The Bushes, their children, and grandchildren, convened at the elder Bushes’ suite at the Houstonian where they watched the returns yield 53 percent of the popular vote for their family’s patriarch versus Dukakis’s 45 percent. At 11:00 p.m., after the polls closed on the West Coast, Dukakis called Bush to concede defeat. The following morning, at 7:45 a.m., the family attended a service at Houston’s Saint Martin’s Episcopal Church, where George W., the family’s “go-to prayer guy” since his religious embrace two years earlier, was asked to offer an invocation. “Many of us will begin a new challenge,” he intoned.

Please give us strength to endure and the knowledge necessary to place our fellow man over self . . .

We pray that as we face new challenges, we understand that through you we can clear our minds and seek wisdom . . .

Please guide us and guard us on our journey, particularly watch over Dad and Mother.

Afterward, the president-elect, Barbara, George W., Laura, and Barbara and Jenna boarded Air Force One to return to Washington. If Barbara Bush had any glamorous illusions about her new station as first lady in waiting, they dissipated when she rolled up her sleeves to remove wads of toilet paper her seven-year-old twin grandchildren had mischievously jammed into one of the plane’s toilets.

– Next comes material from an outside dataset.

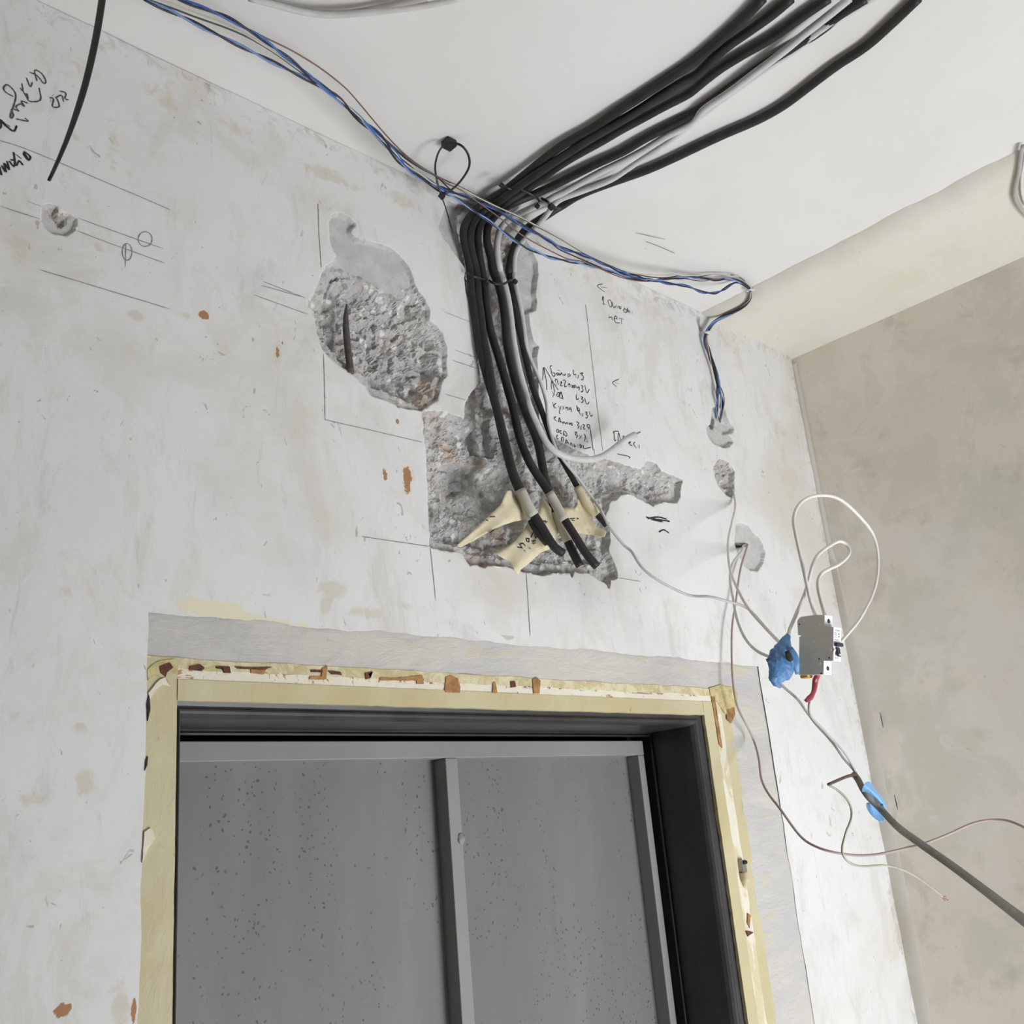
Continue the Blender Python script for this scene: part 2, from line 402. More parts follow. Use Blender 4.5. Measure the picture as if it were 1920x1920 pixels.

Once back in Washington, George W. once again rolled up his own sleeves to aid his father in the transition to the White House. The loyalty enforcer in the campaign, he now headed up “Scrub Team,” a secret group of Bush insiders who determined which members of the campaign staff would be offered positions in the White House based on their competence and the allegiance they showed George H. W. Bush. As his father prepared for a move to the White House, George W. wound down his time in Washington. A few days after his father’s election win, he and Laura closed on a home in Dallas’s manicured Preston Hollow neighborhood, north of the city among many of Texas’s most famous sons. There, in Texas’s most moneyed city, George W. would begin a next chapter of his own.